'''

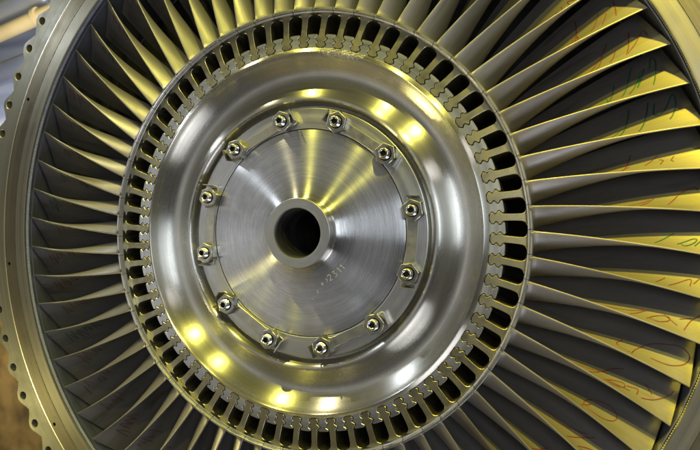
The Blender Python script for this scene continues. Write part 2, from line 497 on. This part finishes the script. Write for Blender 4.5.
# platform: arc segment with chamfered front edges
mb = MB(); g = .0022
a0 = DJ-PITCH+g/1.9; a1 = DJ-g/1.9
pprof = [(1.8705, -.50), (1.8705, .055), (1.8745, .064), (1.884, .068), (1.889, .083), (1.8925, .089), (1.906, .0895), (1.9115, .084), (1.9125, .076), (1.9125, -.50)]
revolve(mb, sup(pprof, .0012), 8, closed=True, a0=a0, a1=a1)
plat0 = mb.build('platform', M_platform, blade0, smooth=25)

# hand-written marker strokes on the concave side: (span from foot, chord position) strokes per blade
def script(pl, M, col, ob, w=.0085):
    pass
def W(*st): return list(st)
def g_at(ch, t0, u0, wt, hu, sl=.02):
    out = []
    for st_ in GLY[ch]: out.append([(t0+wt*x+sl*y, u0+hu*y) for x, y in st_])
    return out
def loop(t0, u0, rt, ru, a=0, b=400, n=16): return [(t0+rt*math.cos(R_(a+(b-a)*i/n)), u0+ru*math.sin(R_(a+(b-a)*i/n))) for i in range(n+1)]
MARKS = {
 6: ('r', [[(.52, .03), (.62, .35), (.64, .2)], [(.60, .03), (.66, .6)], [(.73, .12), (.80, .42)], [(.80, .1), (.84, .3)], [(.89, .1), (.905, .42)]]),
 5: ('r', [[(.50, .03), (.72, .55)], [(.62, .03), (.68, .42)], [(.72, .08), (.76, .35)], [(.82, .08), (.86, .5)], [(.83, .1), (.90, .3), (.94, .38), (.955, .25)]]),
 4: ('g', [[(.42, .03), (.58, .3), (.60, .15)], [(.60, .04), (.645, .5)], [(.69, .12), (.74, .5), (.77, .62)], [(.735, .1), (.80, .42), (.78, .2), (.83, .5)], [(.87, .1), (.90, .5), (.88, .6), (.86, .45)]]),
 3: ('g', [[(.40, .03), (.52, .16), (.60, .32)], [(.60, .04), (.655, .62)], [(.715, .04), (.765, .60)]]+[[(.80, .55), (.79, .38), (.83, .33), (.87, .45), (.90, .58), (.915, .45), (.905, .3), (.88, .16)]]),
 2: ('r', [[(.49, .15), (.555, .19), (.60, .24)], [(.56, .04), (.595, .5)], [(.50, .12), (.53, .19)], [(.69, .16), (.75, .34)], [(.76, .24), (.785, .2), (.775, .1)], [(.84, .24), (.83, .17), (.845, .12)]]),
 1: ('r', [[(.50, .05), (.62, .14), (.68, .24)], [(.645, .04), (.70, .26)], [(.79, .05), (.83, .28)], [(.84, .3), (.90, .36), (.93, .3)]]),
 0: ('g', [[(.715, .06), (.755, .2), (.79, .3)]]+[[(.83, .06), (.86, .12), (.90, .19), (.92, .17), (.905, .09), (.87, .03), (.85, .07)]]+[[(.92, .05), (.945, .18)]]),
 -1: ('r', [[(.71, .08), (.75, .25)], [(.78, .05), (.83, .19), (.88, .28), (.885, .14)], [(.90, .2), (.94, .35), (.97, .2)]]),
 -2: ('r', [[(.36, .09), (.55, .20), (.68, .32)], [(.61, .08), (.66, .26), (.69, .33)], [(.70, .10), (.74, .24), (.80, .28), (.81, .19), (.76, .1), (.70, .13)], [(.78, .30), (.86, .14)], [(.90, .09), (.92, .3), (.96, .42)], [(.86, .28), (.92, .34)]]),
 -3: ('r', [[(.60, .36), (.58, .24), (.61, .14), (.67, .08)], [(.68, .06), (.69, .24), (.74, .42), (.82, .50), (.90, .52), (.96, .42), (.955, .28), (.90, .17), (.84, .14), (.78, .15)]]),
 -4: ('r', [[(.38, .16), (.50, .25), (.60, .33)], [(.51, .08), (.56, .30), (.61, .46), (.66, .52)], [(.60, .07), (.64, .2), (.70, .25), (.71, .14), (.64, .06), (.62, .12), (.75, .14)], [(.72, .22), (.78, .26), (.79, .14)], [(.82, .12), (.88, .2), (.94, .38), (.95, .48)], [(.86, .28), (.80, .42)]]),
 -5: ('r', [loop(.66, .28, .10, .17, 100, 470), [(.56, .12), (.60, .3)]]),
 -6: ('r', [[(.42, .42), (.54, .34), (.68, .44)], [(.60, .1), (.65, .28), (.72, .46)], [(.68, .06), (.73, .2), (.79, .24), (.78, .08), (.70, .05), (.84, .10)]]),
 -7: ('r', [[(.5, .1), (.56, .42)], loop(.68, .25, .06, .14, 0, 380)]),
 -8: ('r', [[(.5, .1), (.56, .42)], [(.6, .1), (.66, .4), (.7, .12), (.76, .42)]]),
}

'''

Images should not appear in the copy; retype the listing above exactly.

The Blender Python script for this scene continues. Write part 2, from line 497 on. This part finishes the script. Write for Blender 4.5.
# platform: arc segment with chamfered front edges
mb = MB(); g = .0022
a0 = DJ-PITCH+g/1.9; a1 = DJ-g/1.9
pprof = [(1.8705, -.50), (1.8705, .055), (1.8745, .064), (1.884, .068), (1.889, .083), (1.8925, .089), (1.906, .0895), (1.9115, .084), (1.9125, .076), (1.9125, -.50)]
revolve(mb, sup(pprof, .0012), 8, closed=True, a0=a0, a1=a1)
plat0 = mb.build('platform', M_platform, blade0, smooth=25)

# hand-written marker strokes on the concave side: (span from foot, chord position) strokes per blade
def script(pl, M, col, ob, w=.0085):
    pass
def W(*st): return list(st)
def g_at(ch, t0, u0, wt, hu, sl=.02):
    out = []
    for st_ in GLY[ch]: out.append([(t0+wt*x+sl*y, u0+hu*y) for x, y in st_])
    return out
def loop(t0, u0, rt, ru, a=0, b=400, n=16): return [(t0+rt*math.cos(R_(a+(b-a)*i/n)), u0+ru*math.sin(R_(a+(b-a)*i/n))) for i in range(n+1)]
MARKS = {
 6: ('r', [[(.52, .03), (.62, .35), (.64, .2)], [(.60, .03), (.66, .6)], [(.73, .12), (.80, .42)], [(.80, .1), (.84, .3)], [(.89, .1), (.905, .42)]]),
 5: ('r', [[(.50, .03), (.72, .55)], [(.62, .03), (.68, .42)], [(.72, .08), (.76, .35)], [(.82, .08), (.86, .5)], [(.83, .1), (.90, .3), (.94, .38), (.955, .25)]]),
 4: ('g', [[(.42, .03), (.58, .3), (.60, .15)], [(.60, .04), (.645, .5)], [(.69, .12), (.74, .5), (.77, .62)], [(.735, .1), (.80, .42), (.78, .2), (.83, .5)], [(.87, .1), (.90, .5), (.88, .6), (.86, .45)]]),
 3: ('g', [[(.40, .03), (.52, .16), (.60, .32)], [(.60, .04), (.655, .62)], [(.715, .04), (.765, .60)]]+[[(.80, .55), (.79, .38), (.83, .33), (.87, .45), (.90, .58), (.915, .45), (.905, .3), (.88, .16)]]),
 2: ('r', [[(.49, .15), (.555, .19), (.60, .24)], [(.56, .04), (.595, .5)], [(.50, .12), (.53, .19)], [(.69, .16), (.75, .34)], [(.76, .24), (.785, .2), (.775, .1)], [(.84, .24), (.83, .17), (.845, .12)]]),
 1: ('r', [[(.50, .05), (.62, .14), (.68, .24)], [(.645, .04), (.70, .26)], [(.79, .05), (.83, .28)], [(.84, .3), (.90, .36), (.93, .3)]]),
 0: ('g', [[(.715, .06), (.755, .2), (.79, .3)]]+[[(.83, .06), (.86, .12), (.90, .19), (.92, .17), (.905, .09), (.87, .03), (.85, .07)]]+[[(.92, .05), (.945, .18)]]),
 -1: ('r', [[(.71, .08), (.75, .25)], [(.78, .05), (.83, .19), (.88, .28), (.885, .14)], [(.90, .2), (.94, .35), (.97, .2)]]),
 -2: ('r', [[(.36, .09), (.55, .20), (.68, .32)], [(.61, .08), (.66, .26), (.69, .33)], [(.70, .10), (.74, .24), (.80, .28), (.81, .19), (.76, .1), (.70, .13)], [(.78, .30), (.86, .14)], [(.90, .09), (.92, .3), (.96, .42)], [(.86, .28), (.92, .34)]]),
 -3: ('r', [[(.60, .36), (.58, .24), (.61, .14), (.67, .08)], [(.68, .06), (.69, .24), (.74, .42), (.82, .50), (.90, .52), (.96, .42), (.955, .28), (.90, .17), (.84, .14), (.78, .15)]]),
 -4: ('r', [[(.38, .16), (.50, .25), (.60, .33)], [(.51, .08), (.56, .30), (.61, .46), (.66, .52)], [(.60, .07), (.64, .2), (.70, .25), (.71, .14), (.64, .06), (.62, .12), (.75, .14)], [(.72, .22), (.78, .26), (.79, .14)], [(.82, .12), (.88, .2), (.94, .38), (.95, .48)], [(.86, .28), (.80, .42)]]),
 -5: ('r', [loop(.66, .28, .10, .17, 100, 470), [(.56, .12), (.60, .3)]]),
 -6: ('r', [[(.42, .42), (.54, .34), (.68, .44)], [(.60, .1), (.65, .28), (.72, .46)], [(.68, .06), (.73, .2), (.79, .24), (.78, .08), (.70, .05), (.84, .10)]]),
 -7: ('r', [[(.5, .1), (.56, .42)], loop(.68, .25, .06, .14, 0, 380)]),
 -8: ('r', [[(.5, .1), (.56, .42)], [(.6, .1), (.66, .4), (.7, .12), (.76, .42)]]),
}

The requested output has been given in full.